What has happened? Two major developments -- the emergence of a grass-roots pro-democracy movement in Cuba and the arrival of new generations of Cubans in Miami -- are rapidly changing Cuban exile politics.

MET REQUIREMENT

The Varela Project organizers, taking advantage of a clause in the Cuban Constitution allowing for petitions with at least 10,000 signatures to be presented to the National Assembly, submitted the referendum request with 11,000 signatures to the Cuban regime last year.

The Varela Project has since gathered more than 30,000 signatures in Cuba.

Human rights groups say there are now more pro-democracy activists in Cuba on a per capita basis than there ever were in the former Soviet Union or Poland.

At the same time, Miami's demographic profile has been changed significantly with the arrival of up to 20,000 Cubans a year since a 1994 U.S.-Cuba migration agreement. Most of the estimated 250,000 new arrivals are young men and women who have family and friends in Cuba -- and who don't want a violent solution to the Cuban drama.

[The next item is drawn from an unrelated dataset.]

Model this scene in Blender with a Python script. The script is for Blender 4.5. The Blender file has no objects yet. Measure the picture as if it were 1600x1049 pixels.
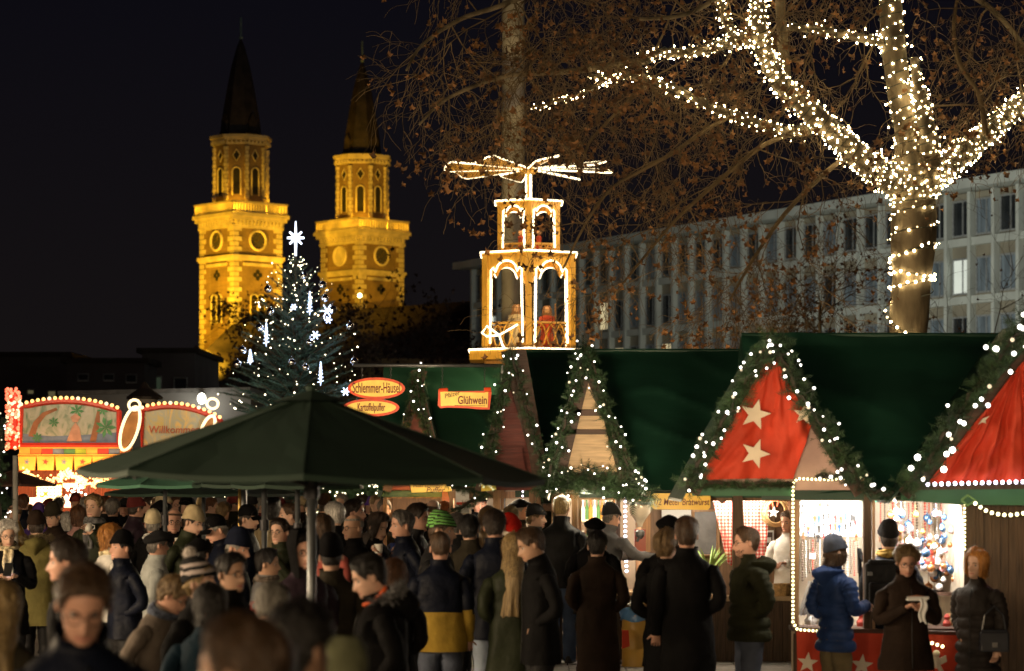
import bpy, bmesh, math, random
from mathutils import Vector, Matrix, noise
R = math.radians
PI = math.pi
rnd = random.Random(7)
scene = bpy.context.scene
COL = scene.collection

# ------------------------------------------------------------------ camera
HC = 2.05            # camera height
HZ = 745.0           # photo row of the horizon
F = 1600 * 85 / 36.0
cam_d = bpy.data.cameras.new('camera')
cam_d.lens = 85; cam_d.sensor_width = 36; cam_d.sensor_fit = 'HORIZONTAL'
cam_d.shift_y = (HZ - 524.5) / 1600
cam_d.clip_start = 0.2; cam_d.clip_end = 3000
cam_d.dof.use_dof = True; cam_d.dof.focus_distance = 31.0; cam_d.dof.aperture_fstop = 2.8
cam = bpy.data.objects.new('camera', cam_d); COL.objects.link(cam)
cam.location = (0, 0, HC); cam.rotation_euler = (R(90), 0, 0)
scene.camera = cam

# ------------------------------------------------------------------ night sky, exposure
w = bpy.data.worlds.new('World'); scene.world = w; w.use_nodes = True
nt = w.node_tree; bg = nt.nodes['Background']
tc = nt.nodes.new('ShaderNodeTexCoord'); sx = nt.nodes.new('ShaderNodeSeparateXYZ')
rp = nt.nodes.new('ShaderNodeValToRGB')
nt.links.new(tc.outputs['Generated'], sx.inputs[0]); nt.links.new(sx.outputs['Z'], rp.inputs[0])
rp.color_ramp.elements[0].position = 0.0; rp.color_ramp.elements[0].color = (0.0085, 0.0066, 0.0062, 1)
rp.color_ramp.elements[1].position = 0.22; rp.color_ramp.elements[1].color = (0.0030, 0.0029, 0.0056, 1)
nt.links.new(rp.outputs[0], bg.inputs[0]); bg.inputs[1].default_value = 1.0
scene.view_settings.view_transform = 'Standard'; scene.view_settings.look = 'None'
scene.view_settings.exposure = 0.0; scene.view_settings.gamma = 1.0
scene.view_settings.use_curve_mapping = False
scene.render.engine = 'CYCLES'
scene.cycles.use_denoising = True
scene.cycles.max_bounces = 5; scene.cycles.diffuse_bounces = 3; scene.cycles.glossy_bounces = 2
scene.cycles.transmission_bounces = 3; scene.cycles.transparent_max_bounces = 6
scene.cycles.caustics_reflective = False; scene.cycles.caustics_refractive = False
scene.cycles.sample_clamp_indirect = 4.0
scene.cycles.use_light_tree = True

def P(x, y, D):
    """photo pixel at depth D -> world"""
    return Vector(((x - 800) * D / F, D, HC + (HZ - y) * D / F))

def light(name, kind, loc, energy, color, size=0.1, target=None, size_y=None, spot=None, blend=0.5):
    d = bpy.data.lights.new(name, kind); d.energy = energy; d.color = color
    if kind == 'AREA':
        d.size = size
        if size_y: d.shape = 'RECTANGLE'; d.size_y = size_y
    else:
        d.shadow_soft_size = size
    if spot: d.spot_size = R(spot); d.spot_blend = blend
    o = bpy.data.objects.new(name, d); COL.objects.link(o); o.location = loc
    if target is not None:
        o.rotation_euler = (Vector(target) - Vector(loc)).to_track_quat('-Z', 'Y').to_euler()
    return o

WARM = (1.0, 0.72, 0.42); NEUT = (1.0, 0.86, 0.68); COOL = (0.80, 0.93, 1.0); SODIUM = (1.0, 0.54, 0.024)
# added area light behind the photographer, standing in for assumed stalls across the aisle
light('assumed_stall_fill_light', 'AREA', (-4, -16, 3.6), 2250, WARM, 16, (0, 16, 1.4), 1.2)
# added crowd fill lights beyond the left edge; the row of stalls is assumed
light('assumed_stall_fill_light', 'AREA', (-9.5, 15, 2.9), 1100, (1, .74, .46), 9, (-1, 19, 1.3), .8)
light('assumed_stall_fill_light', 'AREA', (-6.5, 4.5, 2.9), 150, (1, .74, .46), 5, (-1, 8.5, 1.6), .8)
# assumed, unseen street lamps of the square, added to light the office block
for (lx, ly, lz, le) in ((6, 128, 9, 9000), (13, 104, 9, 8000), (20, 92, 9, 7500), (27, 98, 9, 6000)):
    light('assumed_street_lamp_light', 'SPOT', (lx, ly, lz), le * .5, (1.0, 0.99, 0.84), 0.4, (lx + 14, ly + 26, 12), spot=150)

# ------------------------------------------------------------------ materials
MATS = {}
def M(name, col, rough=0.75, metal=0.0, var=0.25, scale=6.0, bump=0.0, bscale=None, emit=None, es=0.0, stretch=None, island=0.0, col2=None, spec=None, coat=0.0, alpha=None, trans=0.0, sheen=0.0):
    if name in MATS: return MATS[name]
    m = bpy.data.materials.new(name); m.use_nodes = True; MATS[name] = m
    n = m.node_tree.nodes; L = m.node_tree.links; b = n['Principled BSDF']
    b.inputs['Roughness'].default_value = rough; b.inputs['Metallic'].default_value = metal
    if spec is not None: b.inputs['Specular IOR Level'].default_value = spec
    if coat: b.inputs['Coat Weight'].default_value = coat
    if trans: b.inputs['Transmission Weight'].default_value = trans
    if sheen: b.inputs['Sheen Weight'].default_value = sheen
    t = n.new('ShaderNodeTexCoord'); mp = n.new('ShaderNodeMapping'); L.new(t.outputs['Object'], mp.inputs[0])
    if stretch: mp.inputs['Scale'].default_value = stretch
    nz = n.new('ShaderNodeTexNoise'); nz.inputs['Scale'].default_value = scale; nz.inputs['Detail'].default_value = 5
    L.new(mp.outputs[0], nz.inputs[0])
    c = Vector(col[:3]); c2 = Vector(col2[:3]) if col2 else None
    r = n.new('ShaderNodeValToRGB')
    a0 = c * (1 - var); a1 = c * (1 + var) if c2 is None else c2
    r.color_ramp.elements[0].position = 0.32; r.color_ramp.elements[1].position = 0.68
    r.color_ramp.elements[0].color = (*[max(0, v) for v in a0], 1)
    r.color_ramp.elements[1].color = (*[min(1, v) for v in a1], 1)
    L.new(nz.outputs['Fac'], r.inputs[0])
    out = r.outputs[0]
    if island:
        g = n.new('ShaderNodeNewGeometry'); h = n.new('ShaderNodeHueSaturation')
        mr = n.new('ShaderNodeMapRange'); mr.inputs[3].default_value = 1 - island; mr.inputs[4].default_value = 1 + island
        L.new(g.outputs['Random Per Island'], mr.inputs[0]); L.new(mr.outputs[0], h.inputs['Value']); L.new(out, h.inputs['Color'])
        out = h.outputs[0]
    L.new(out, b.inputs['Base Color'])
    if emit:
        b.inputs['Emission Color'].default_value = (*emit, 1); b.inputs['Emission Strength'].default_value = es
    if bump:
        nb = n.new('ShaderNodeTexNoise'); nb.inputs['Scale'].default_value = bscale or scale * 4; nb.inputs['Detail'].default_value = 4
        L.new(mp.outputs[0], nb.inputs[0])
        bp = n.new('ShaderNodeBump'); bp.inputs['Strength'].default_value = bump; bp.inputs['Distance'].default_value = 0.02
        L.new(nb.outputs['Fac'], bp.inputs['Height']); L.new(bp.outputs[0], b.inputs['Normal'])
    return m

def wood(name, col, axis='z', rough=0.6, var=0.35):
    st = {'z': (14, 14, 1.2), 'x': (1.2, 14, 14), 'y': (14, 1.2, 14)}[axis]
    return M(name, col, rough, var=var, scale=3.0, bump=0.25, bscale=5, stretch=st, island=0.18)

def E(name, col, s):
    """something that gives off light"""
    return M(name, (0.6, 0.6, 0.6), 0.4, emit=col, es=s, var=0.05)

def brickmat(name, c1, c2, mortar, scale, bump=0.4):
    m = bpy.data.materials.new(name); m.use_nodes = True
    n = m.node_tree.nodes; L = m.node_tree.links; b = n['Principled BSDF']; b.inputs['Roughness'].default_value = 0.9
    t = n.new('ShaderNodeTexCoord'); sp = n.new('ShaderNodeSeparateXYZ'); ad = n.new('ShaderNodeMath'); cb = n.new('ShaderNodeCombineXYZ')
    L.new(t.outputs['Object'], sp.inputs[0]); L.new(sp.outputs[0], ad.inputs[0]); L.new(sp.outputs[1], ad.inputs[1])
    L.new(ad.outputs[0], cb.inputs[0]); L.new(sp.outputs[2], cb.inputs[1])
    bt = n.new('ShaderNodeTexBrick'); bt.inputs['Scale'].default_value = scale
    bt.inputs['Color1'].default_value = (*c1, 1); bt.inputs['Color2'].default_value = (*c2, 1); bt.inputs['Mortar'].default_value = (*mortar, 1)
    bt.inputs['Mortar Size'].default_value = 0.02
    L.new(cb.outputs[0], bt.inputs[0])
    nz = n.new('ShaderNodeTexNoise'); nz.inputs['Scale'].default_value = 0.8; nz.inputs['Detail'].default_value = 6; L.new(t.outputs['Object'], nz.inputs[0])
    mx = n.new('ShaderNodeMix'); mx.data_type = 'RGBA'; mx.blend_type = 'MULTIPLY'; mx.inputs['Factor'].default_value = 0.7
    r = n.new('ShaderNodeValToRGB'); r.color_ramp.elements[0].color = (.55, .55, .55, 1); r.color_ramp.elements[1].color = (1.15, 1.15, 1.15, 1); r.color_ramp.elements[0].position = .3; r.color_ramp.elements[1].position = .7
    L.new(nz.outputs['Fac'], r.inputs[0]); L.new(bt.outputs['Color'], mx.inputs['A']); L.new(r.outputs[0], mx.inputs['B'])
    L.new(mx.outputs['Result'], b.inputs['Base Color'])
    bp = n.new('ShaderNodeBump'); bp.inputs['Strength'].default_value = bump; bp.inputs['Distance'].default_value = 0.05
    L.new(bt.outputs['Fac'], bp.inputs['Height']); bp.invert = True; L.new(bp.outputs[0], b.inputs['Normal'])
    return m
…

Interestingly, the Cuban American National Foundation, the largest Cuban exile group, is now backing the Varela Project, despite its reservations about Payá's views on the embargo. Hard-line former members of CANF recently formed their own group, the Cuban Liberty Council, which does not back the Varela Project.

Most likely, as Payá's international recognition grows, so will U.S. and Cuban-exile support for his message of national reconciliation.

Payá -- who was allowed to leave Cuba for the first time last month to receive the European Parliament's Sakharov prize, Europe's most prestigious human rights award -- has been received by Spanish Prime Minister José María Aznar and met briefly with Pope John Paul II in the Vatican on Wednesday. Payá is said to be a leading candidate for the Nobel Peace Prize over the next two years.

CORRECT APPROACH

He is on the right track. Recent history -- including the 1988 referendum against Chilean dictator Augusto Pinochet and the 1990 elections in Nicaragua that toppled the Sandinista regime -- shows that in most cases the best way to topple a dictatorship is by taking advantage of whatever legal avenues there are within the system.

My humble prediction: In the future, no matter whether the Republicans or Democrats are in the White House, Washington will pay growing attention to pro-democracy voices from within the island. Which is what it should always have done.